George Washington – Business Ethics

George Washington – Business Ethics

George Washington – Business Ethics

This is from The Life of George Washington, Volume I, by Washington Irving:

The Virginia planters were prone to leave the care of their estates too much to their overseers, and to think personal labor a degradation. Washington carried into his rural affairs the same method, activity, and circumspection that had distinguished him in military life. He kept his own accounts, posted up his books and balanced them with mercantile exactness. We have examined them as well as his diaries recording his daily occupations, and his letter-books, containing entries of shipments of tobacco, and correspondence with his London agents. They are monuments of his business habits. [Footnote: The following letter of Washington to his London correspondents will give an idea of the early intercourse of the Virginia planters with the mother country.

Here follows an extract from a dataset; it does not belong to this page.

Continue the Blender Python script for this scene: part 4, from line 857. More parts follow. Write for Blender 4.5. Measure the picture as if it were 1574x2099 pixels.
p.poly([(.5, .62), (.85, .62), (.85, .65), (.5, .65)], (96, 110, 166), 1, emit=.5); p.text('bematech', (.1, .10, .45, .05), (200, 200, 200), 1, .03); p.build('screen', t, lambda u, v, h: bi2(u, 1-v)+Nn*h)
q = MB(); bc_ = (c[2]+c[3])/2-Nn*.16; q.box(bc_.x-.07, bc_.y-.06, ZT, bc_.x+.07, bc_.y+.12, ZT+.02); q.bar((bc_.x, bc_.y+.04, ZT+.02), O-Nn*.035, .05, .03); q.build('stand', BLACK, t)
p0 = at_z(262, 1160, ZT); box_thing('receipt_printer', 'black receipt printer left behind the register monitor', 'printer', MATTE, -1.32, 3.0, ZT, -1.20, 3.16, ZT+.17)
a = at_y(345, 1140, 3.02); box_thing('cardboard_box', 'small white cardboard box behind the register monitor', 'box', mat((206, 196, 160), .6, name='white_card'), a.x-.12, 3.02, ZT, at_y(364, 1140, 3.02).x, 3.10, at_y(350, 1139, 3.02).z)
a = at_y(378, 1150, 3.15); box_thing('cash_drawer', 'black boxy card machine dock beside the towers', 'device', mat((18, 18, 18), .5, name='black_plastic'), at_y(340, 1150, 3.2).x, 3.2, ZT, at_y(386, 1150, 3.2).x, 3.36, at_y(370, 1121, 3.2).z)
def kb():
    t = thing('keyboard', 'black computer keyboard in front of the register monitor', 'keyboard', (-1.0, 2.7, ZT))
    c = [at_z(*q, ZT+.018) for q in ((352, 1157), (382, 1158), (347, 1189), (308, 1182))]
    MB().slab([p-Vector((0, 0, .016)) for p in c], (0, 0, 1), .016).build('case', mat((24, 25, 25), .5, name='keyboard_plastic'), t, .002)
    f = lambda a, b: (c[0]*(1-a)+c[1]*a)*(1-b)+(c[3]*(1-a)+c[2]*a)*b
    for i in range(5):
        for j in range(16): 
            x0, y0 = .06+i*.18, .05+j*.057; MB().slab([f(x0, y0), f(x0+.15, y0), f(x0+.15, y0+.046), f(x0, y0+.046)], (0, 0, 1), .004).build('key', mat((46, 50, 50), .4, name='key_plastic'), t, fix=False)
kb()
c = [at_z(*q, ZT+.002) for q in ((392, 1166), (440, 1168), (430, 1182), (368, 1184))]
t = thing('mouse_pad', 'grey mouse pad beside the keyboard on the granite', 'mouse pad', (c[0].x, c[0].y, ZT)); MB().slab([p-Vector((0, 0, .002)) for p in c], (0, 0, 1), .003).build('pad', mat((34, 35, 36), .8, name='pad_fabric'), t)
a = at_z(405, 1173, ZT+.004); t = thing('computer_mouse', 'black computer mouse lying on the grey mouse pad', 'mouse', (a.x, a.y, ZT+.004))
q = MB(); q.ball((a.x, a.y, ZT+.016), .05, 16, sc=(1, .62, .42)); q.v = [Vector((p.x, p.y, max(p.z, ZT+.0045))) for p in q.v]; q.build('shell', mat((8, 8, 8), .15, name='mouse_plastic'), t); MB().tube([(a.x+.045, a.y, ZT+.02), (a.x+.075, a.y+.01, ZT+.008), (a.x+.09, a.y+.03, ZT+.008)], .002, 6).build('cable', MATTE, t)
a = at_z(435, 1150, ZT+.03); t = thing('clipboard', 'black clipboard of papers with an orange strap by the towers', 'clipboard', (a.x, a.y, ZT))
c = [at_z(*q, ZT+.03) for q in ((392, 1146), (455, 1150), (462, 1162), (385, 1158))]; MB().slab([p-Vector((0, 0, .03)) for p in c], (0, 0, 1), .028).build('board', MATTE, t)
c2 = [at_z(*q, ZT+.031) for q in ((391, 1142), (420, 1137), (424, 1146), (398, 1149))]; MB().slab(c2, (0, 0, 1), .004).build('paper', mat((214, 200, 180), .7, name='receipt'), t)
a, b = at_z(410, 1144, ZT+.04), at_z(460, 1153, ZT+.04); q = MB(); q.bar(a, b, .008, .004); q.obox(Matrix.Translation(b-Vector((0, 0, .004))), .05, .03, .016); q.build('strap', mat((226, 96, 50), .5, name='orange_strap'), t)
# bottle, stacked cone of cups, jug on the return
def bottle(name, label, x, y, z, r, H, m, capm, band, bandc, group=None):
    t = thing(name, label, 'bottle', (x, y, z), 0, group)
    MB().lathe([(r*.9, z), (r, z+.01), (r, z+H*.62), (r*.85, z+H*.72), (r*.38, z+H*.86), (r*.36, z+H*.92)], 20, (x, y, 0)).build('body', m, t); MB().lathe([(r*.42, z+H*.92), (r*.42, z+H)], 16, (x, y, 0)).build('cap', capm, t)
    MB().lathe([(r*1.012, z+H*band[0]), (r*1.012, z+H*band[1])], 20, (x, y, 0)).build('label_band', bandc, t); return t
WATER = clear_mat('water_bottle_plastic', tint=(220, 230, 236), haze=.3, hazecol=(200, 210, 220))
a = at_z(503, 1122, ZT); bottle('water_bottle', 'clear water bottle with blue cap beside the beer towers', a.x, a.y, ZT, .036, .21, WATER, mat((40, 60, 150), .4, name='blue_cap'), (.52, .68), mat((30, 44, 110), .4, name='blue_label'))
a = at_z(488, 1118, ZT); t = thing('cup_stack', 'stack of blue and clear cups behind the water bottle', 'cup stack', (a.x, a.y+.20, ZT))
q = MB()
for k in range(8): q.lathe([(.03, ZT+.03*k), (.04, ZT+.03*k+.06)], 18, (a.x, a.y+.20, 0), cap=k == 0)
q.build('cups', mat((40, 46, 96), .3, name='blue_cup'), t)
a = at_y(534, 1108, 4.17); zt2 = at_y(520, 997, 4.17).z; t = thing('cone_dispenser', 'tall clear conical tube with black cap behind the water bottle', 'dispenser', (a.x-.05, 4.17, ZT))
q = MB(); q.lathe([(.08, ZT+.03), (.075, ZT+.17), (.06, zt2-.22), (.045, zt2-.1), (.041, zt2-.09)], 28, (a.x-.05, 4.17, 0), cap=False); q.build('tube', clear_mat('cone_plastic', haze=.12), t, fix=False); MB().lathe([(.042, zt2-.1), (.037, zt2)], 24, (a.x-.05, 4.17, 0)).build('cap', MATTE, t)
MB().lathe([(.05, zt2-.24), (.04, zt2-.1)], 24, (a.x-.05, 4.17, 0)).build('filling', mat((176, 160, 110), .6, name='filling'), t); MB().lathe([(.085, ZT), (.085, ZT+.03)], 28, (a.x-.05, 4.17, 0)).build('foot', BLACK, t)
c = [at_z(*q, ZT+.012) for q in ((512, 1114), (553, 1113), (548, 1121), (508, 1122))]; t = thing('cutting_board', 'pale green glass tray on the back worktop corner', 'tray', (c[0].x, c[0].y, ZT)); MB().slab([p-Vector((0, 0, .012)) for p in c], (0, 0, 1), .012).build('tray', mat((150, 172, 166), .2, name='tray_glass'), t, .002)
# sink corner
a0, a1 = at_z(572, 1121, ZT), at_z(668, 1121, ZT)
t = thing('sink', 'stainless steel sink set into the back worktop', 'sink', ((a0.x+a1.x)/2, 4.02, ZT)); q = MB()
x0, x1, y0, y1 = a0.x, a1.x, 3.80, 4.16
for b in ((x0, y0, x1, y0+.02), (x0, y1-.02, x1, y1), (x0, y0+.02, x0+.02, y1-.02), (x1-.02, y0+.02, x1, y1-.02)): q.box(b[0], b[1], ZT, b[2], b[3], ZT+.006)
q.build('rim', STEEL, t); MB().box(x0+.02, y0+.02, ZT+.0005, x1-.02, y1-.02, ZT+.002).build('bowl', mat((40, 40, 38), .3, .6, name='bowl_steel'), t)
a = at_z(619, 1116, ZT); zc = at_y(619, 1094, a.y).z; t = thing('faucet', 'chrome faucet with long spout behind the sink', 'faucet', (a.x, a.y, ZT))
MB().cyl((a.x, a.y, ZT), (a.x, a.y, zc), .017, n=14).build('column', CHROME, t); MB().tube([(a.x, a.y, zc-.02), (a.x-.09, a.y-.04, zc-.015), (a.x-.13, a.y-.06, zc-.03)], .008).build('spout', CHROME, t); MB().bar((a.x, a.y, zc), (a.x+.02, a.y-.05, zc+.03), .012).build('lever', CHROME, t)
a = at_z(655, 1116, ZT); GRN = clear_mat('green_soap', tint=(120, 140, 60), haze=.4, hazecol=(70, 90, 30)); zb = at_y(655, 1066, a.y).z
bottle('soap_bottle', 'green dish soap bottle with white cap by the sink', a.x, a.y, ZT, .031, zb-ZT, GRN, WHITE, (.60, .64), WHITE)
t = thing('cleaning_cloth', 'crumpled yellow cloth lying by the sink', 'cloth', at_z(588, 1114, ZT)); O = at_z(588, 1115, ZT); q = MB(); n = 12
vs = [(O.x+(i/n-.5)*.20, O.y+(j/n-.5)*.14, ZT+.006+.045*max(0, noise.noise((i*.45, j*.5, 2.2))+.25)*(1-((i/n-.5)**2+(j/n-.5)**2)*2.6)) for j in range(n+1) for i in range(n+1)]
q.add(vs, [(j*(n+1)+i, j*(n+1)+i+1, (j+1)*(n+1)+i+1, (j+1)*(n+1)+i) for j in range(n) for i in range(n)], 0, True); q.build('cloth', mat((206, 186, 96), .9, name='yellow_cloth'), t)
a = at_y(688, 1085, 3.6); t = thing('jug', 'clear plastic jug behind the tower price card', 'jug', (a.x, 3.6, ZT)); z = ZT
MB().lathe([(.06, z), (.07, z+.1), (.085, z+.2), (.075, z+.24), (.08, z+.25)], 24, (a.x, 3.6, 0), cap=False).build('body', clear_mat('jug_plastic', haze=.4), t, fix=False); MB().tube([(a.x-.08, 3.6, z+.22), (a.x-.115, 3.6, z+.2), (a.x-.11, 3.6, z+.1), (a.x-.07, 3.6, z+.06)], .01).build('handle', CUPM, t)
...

“Our goods by the Liberty, Capt. Walker, came to hand in good order and soon after his arrival, as they generally do when shipped in a vessel to this river [the Potomac], and scarce ever when they go to any others; for it don’t often happen that a vessel bound to one river has goods of any consequence to another; and the masters, in these cases, keep the packages till an accidental conveyance offers, and for want of better opportunities frequently commit them to boatmen who care very little for the goods so they get their freight, and often land them wherever it suits their convenience, not where they have engaged to do so. … A ship from London to Virginia may be in Rappahannock or any of the other rivers three months before I know any thing of their arrival, and may make twenty voyages without my seeing or even hearing of the captain.”]

The products of his estate also became so noted for the faithfulness, as to quality and quantity, with which they were put up, that it is said any barrel of flour that bore the brand of George Washington, Mount Vernon, was exempted from the customary inspection in the West India ports. [Footnote: Speech of the Hon. Robert C. Winthrop on laying the corner-stone of Washington’s Monument.]

Washington practiced good business ethics by keeping his own accounts and maintaining a reputation for accuracy and competence.